TASK REQUIREMENTS: Your task is to print all of the data word for word.

(Scripts that build scenes)
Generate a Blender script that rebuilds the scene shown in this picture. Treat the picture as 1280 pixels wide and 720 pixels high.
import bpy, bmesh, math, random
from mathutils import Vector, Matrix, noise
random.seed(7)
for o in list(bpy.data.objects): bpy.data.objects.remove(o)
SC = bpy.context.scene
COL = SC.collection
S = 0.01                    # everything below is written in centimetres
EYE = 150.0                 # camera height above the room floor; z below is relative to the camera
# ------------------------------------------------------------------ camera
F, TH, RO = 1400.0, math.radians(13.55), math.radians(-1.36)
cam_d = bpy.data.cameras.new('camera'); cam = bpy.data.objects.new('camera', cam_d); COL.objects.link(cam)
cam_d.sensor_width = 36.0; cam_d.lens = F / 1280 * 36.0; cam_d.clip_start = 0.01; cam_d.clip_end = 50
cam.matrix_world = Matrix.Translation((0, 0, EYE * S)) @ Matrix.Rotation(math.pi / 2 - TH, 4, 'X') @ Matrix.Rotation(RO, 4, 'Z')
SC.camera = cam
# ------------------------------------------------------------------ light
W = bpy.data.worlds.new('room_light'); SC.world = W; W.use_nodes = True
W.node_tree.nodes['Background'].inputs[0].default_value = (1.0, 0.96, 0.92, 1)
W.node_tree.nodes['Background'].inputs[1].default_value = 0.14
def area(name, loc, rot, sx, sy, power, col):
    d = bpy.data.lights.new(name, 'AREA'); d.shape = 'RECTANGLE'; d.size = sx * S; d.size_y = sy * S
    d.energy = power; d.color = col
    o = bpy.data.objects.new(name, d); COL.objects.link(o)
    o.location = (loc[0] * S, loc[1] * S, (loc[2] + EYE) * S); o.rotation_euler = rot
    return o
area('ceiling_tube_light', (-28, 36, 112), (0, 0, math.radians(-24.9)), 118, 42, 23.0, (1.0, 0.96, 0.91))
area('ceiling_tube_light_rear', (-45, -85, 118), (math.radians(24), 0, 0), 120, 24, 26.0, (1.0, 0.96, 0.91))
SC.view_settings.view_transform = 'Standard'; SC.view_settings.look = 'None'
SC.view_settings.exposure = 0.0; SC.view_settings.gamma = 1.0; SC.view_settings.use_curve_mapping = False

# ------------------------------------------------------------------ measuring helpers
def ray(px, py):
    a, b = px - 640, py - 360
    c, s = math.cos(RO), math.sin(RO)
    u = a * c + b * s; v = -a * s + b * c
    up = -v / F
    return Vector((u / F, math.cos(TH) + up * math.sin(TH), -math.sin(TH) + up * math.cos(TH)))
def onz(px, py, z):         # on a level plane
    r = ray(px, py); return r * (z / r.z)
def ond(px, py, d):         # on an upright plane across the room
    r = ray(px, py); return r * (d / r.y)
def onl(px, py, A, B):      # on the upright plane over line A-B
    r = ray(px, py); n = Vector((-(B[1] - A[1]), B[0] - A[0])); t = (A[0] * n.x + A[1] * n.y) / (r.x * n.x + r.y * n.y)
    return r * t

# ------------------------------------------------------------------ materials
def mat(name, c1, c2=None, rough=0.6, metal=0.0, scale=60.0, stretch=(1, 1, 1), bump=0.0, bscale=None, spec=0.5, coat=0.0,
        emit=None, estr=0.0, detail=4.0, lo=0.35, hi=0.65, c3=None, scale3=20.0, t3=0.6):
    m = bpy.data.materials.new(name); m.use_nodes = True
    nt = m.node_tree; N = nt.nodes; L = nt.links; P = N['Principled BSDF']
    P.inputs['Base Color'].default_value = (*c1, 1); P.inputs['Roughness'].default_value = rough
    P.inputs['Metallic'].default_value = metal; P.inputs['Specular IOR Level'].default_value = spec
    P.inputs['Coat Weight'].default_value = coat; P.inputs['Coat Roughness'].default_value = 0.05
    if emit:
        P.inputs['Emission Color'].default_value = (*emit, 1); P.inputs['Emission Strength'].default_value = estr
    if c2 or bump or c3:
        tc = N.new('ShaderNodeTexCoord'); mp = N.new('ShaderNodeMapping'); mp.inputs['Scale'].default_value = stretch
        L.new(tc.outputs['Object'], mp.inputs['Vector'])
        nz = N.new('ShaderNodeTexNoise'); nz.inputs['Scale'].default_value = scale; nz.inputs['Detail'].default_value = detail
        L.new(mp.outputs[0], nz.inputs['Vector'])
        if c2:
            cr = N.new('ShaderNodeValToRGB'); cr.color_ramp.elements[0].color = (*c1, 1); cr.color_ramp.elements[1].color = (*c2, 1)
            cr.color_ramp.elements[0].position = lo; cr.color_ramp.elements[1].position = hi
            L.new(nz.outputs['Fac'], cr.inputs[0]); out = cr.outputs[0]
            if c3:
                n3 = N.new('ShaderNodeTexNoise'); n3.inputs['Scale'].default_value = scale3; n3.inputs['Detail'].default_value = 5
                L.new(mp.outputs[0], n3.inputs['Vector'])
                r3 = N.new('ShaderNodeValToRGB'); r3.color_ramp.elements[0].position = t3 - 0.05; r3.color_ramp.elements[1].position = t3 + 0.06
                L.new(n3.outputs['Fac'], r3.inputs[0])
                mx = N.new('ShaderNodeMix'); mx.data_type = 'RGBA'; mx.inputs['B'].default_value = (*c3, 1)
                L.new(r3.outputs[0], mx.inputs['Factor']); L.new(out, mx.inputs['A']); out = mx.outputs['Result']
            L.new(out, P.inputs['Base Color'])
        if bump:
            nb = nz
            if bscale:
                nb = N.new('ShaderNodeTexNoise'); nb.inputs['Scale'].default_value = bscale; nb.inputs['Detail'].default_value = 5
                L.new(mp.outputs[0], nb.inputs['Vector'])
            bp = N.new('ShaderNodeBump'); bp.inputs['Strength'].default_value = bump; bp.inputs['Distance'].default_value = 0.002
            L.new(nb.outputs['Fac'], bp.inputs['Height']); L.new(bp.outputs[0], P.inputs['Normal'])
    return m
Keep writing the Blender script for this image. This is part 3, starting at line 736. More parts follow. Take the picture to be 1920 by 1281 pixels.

THE RESPONSE:
Generate a Blender script that rebuilds the scene shown in this picture. Treat the picture as 1280 pixels wide and 720 pixels high.
import bpy, bmesh, math, random
from mathutils import Vector, Matrix, noise
random.seed(7)
for o in list(bpy.data.objects): bpy.data.objects.remove(o)
SC = bpy.context.scene
COL = SC.collection
S = 0.01                    # everything below is written in centimetres
EYE = 150.0                 # camera height above the room floor; z below is relative to the camera
# ------------------------------------------------------------------ camera
F, TH, RO = 1400.0, math.radians(13.55), math.radians(-1.36)
cam_d = bpy.data.cameras.new('camera'); cam = bpy.data.objects.new('camera', cam_d); COL.objects.link(cam)
cam_d.sensor_width = 36.0; cam_d.lens = F / 1280 * 36.0; cam_d.clip_start = 0.01; cam_d.clip_end = 50
cam.matrix_world = Matrix.Translation((0, 0, EYE * S)) @ Matrix.Rotation(math.pi / 2 - TH, 4, 'X') @ Matrix.Rotation(RO, 4, 'Z')
SC.camera = cam
# ------------------------------------------------------------------ light
W = bpy.data.worlds.new('room_light'); SC.world = W; W.use_nodes = True
W.node_tree.nodes['Background'].inputs[0].default_value = (1.0, 0.96, 0.92, 1)
W.node_tree.nodes['Background'].inputs[1].default_value = 0.14
def area(name, loc, rot, sx, sy, power, col):
    d = bpy.data.lights.new(name, 'AREA'); d.shape = 'RECTANGLE'; d.size = sx * S; d.size_y = sy * S
    d.energy = power; d.color = col
    o = bpy.data.objects.new(name, d); COL.objects.link(o)
    o.location = (loc[0] * S, loc[1] * S, (loc[2] + EYE) * S); o.rotation_euler = rot
    return o
area('ceiling_tube_light', (-28, 36, 112), (0, 0, math.radians(-24.9)), 118, 42, 23.0, (1.0, 0.96, 0.91))
area('ceiling_tube_light_rear', (-45, -85, 118), (math.radians(24), 0, 0), 120, 24, 26.0, (1.0, 0.96, 0.91))
SC.view_settings.view_transform = 'Standard'; SC.view_settings.look = 'None'
SC.view_settings.exposure = 0.0; SC.view_settings.gamma = 1.0; SC.view_settings.use_curve_mapping = False

# ------------------------------------------------------------------ measuring helpers
def ray(px, py):
    a, b = px - 640, py - 360
    c, s = math.cos(RO), math.sin(RO)
    u = a * c + b * s; v = -a * s + b * c
    up = -v / F
    return Vector((u / F, math.cos(TH) + up * math.sin(TH), -math.sin(TH) + up * math.cos(TH)))
def onz(px, py, z):         # on a level plane
    r = ray(px, py); return r * (z / r.z)
def ond(px, py, d):         # on an upright plane across the room
    r = ray(px, py); return r * (d / r.y)
def onl(px, py, A, B):      # on the upright plane over line A-B
    r = ray(px, py); n = Vector((-(B[1] - A[1]), B[0] - A[0])); t = (A[0] * n.x + A[1] * n.y) / (r.x * n.x + r.y * n.y)
    return r * t

# ------------------------------------------------------------------ materials
def mat(name, c1, c2=None, rough=0.6, metal=0.0, scale=60.0, stretch=(1, 1, 1), bump=0.0, bscale=None, spec=0.5, coat=0.0,
        emit=None, estr=0.0, detail=4.0, lo=0.35, hi=0.65, c3=None, scale3=20.0, t3=0.6):
    m = bpy.data.materials.new(name); m.use_nodes = True
    nt = m.node_tree; N = nt.nodes; L = nt.links; P = N['Principled BSDF']
    P.inputs['Base Color'].default_value = (*c1, 1); P.inputs['Roughness'].default_value = rough
    P.inputs['Metallic'].default_value = metal; P.inputs['Specular IOR Level'].default_value = spec
    P.inputs['Coat Weight'].default_value = coat; P.inputs['Coat Roughness'].default_value = 0.05
    if emit:
        P.inputs['Emission Color'].default_value = (*emit, 1); P.inputs['Emission Strength'].default_value = estr
    if c2 or bump or c3:
        tc = N.new('ShaderNodeTexCoord'); mp = N.new('ShaderNodeMapping'); mp.inputs['Scale'].default_value = stretch
        L.new(tc.outputs['Object'], mp.inputs['Vector'])
        nz = N.new('ShaderNodeTexNoise'); nz.inputs['Scale'].default_value = scale; nz.inputs['Detail'].default_value = detail
        L.new(mp.outputs[0], nz.inputs['Vector'])
        if c2:
            cr = N.new('ShaderNodeValToRGB'); cr.color_ramp.elements[0].color = (*c1, 1); cr.color_ramp.elements[1].color = (*c2, 1)
            cr.color_ramp.elements[0].position = lo; cr.color_ramp.elements[1].position = hi
            L.new(nz.outputs['Fac'], cr.inputs[0]); out = cr.outputs[0]
            if c3:
                n3 = N.new('ShaderNodeTexNoise'); n3.inputs['Scale'].default_value = scale3; n3.inputs['Detail'].default_value = 5
                L.new(mp.outputs[0], n3.inputs['Vector'])
                r3 = N.new('ShaderNodeValToRGB'); r3.color_ramp.elements[0].position = t3 - 0.05; r3.color_ramp.elements[1].position = t3 + 0.06
                L.new(n3.outputs['Fac'], r3.inputs[0])
                mx = N.new('ShaderNodeMix'); mx.data_type = 'RGBA'; mx.inputs['B'].default_value = (*c3, 1)
                L.new(r3.outputs[0], mx.inputs['Factor']); L.new(out, mx.inputs['A']); out = mx.outputs['Result']
            L.new(out, P.inputs['Base Color'])
        if bump:
            nb = nz
            if bscale:
                nb = N.new('ShaderNodeTexNoise'); nb.inputs['Scale'].default_value = bscale; nb.inputs['Detail'].default_value = 5
                L.new(mp.outputs[0], nb.inputs['Vector'])
            bp = N.new('ShaderNodeBump'); bp.inputs['Strength'].default_value = bump; bp.inputs['Distance'].default_value = 0.002
            L.new(nb.outputs['Fac'], bp.inputs['Height']); L.new(bp.outputs[0], P.inputs['Normal'])
    return m
Keep writing the Blender script for this image. This is part 3, starting at line 736. More parts follow. Take the picture to be 1920 by 1281 pixels.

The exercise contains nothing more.